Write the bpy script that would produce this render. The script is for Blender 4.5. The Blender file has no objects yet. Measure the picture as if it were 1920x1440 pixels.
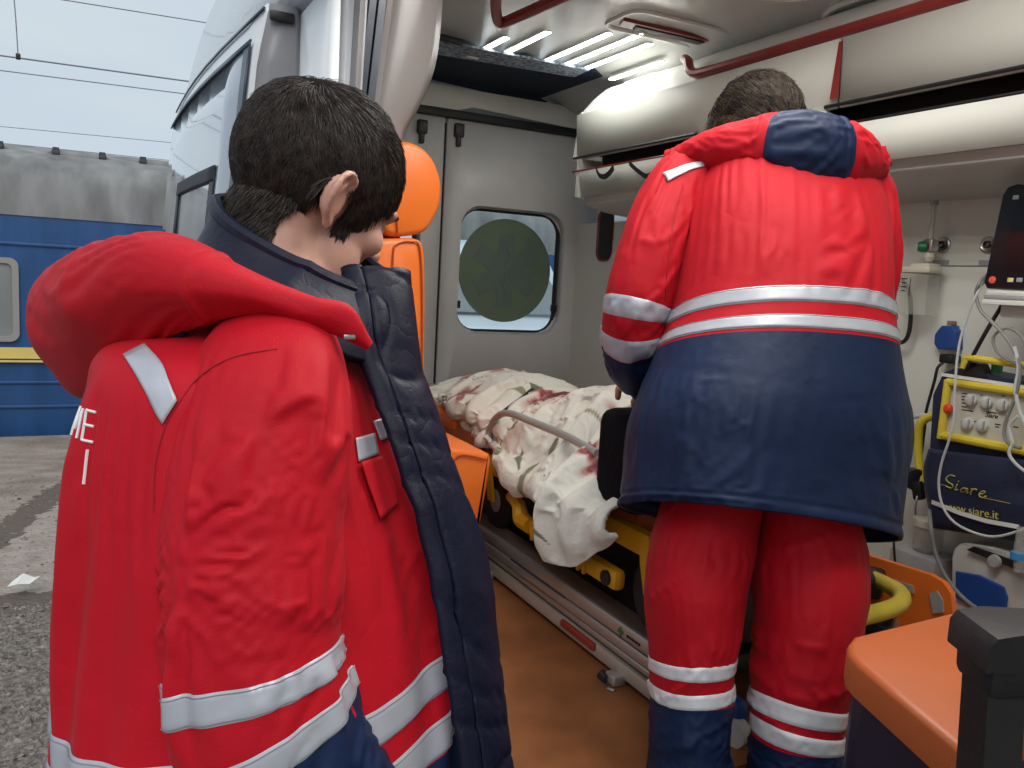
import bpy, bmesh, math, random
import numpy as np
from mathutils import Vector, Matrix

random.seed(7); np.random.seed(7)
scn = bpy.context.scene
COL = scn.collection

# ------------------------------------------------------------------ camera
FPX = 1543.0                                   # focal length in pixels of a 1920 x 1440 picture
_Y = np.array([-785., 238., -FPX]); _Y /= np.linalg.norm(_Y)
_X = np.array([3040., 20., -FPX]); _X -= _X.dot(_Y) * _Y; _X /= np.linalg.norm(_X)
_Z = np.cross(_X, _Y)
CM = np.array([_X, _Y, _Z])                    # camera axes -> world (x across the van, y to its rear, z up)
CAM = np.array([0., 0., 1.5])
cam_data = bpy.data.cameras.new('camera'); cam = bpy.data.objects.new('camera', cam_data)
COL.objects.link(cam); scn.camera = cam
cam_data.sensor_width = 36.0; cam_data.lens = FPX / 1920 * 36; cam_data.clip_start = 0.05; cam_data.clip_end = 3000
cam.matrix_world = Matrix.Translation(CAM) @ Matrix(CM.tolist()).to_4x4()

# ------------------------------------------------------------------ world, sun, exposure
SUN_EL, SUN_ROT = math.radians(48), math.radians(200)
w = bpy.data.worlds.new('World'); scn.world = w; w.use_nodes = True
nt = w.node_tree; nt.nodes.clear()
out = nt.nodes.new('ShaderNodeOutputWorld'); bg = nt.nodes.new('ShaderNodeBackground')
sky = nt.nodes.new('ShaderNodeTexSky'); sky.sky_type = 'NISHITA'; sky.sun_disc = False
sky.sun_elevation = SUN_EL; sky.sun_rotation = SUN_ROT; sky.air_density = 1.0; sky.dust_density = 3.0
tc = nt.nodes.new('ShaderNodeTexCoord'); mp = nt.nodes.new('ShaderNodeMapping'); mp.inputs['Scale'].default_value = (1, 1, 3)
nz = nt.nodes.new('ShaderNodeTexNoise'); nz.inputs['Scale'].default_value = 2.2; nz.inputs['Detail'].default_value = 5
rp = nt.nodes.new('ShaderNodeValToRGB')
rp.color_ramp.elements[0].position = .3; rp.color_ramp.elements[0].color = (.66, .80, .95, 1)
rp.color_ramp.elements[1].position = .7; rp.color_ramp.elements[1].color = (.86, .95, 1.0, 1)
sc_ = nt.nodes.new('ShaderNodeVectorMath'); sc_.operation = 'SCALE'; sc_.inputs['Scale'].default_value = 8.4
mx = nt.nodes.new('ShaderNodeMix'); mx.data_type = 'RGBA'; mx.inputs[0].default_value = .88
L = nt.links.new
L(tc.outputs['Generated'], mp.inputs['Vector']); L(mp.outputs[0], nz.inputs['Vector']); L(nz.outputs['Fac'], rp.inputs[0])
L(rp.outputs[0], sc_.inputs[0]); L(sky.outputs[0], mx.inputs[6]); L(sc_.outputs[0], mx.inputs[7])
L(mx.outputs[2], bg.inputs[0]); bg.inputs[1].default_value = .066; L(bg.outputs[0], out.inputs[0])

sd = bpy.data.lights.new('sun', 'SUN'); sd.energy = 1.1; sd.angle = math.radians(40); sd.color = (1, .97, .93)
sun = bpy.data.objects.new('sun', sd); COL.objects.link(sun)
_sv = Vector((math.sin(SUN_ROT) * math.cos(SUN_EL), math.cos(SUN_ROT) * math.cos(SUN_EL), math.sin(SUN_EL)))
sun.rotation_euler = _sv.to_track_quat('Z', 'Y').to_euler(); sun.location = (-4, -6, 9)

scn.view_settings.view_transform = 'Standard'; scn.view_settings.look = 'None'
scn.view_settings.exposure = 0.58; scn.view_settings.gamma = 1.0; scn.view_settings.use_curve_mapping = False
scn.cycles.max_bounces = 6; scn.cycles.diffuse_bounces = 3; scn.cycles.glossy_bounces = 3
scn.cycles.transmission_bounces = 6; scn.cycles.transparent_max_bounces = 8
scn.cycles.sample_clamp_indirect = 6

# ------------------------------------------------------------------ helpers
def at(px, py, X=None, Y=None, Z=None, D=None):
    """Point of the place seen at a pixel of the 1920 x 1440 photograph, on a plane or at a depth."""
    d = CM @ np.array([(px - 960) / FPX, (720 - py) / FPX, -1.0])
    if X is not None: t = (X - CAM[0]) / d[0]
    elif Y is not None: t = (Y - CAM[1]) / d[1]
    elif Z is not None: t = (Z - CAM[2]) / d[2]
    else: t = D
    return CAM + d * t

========

Restate the material word for word from its first line through the line containing "COL = scn.collection", both included; the pictures do not belong in it.

Write the bpy script that would produce this render. The script is for Blender 4.5. The Blender file has no objects yet. Measure the picture as if it were 1920x1440 pixels.
import bpy, bmesh, math, random
import numpy as np
from mathutils import Vector, Matrix

random.seed(7); np.random.seed(7)
scn = bpy.context.scene
COL = scn.collection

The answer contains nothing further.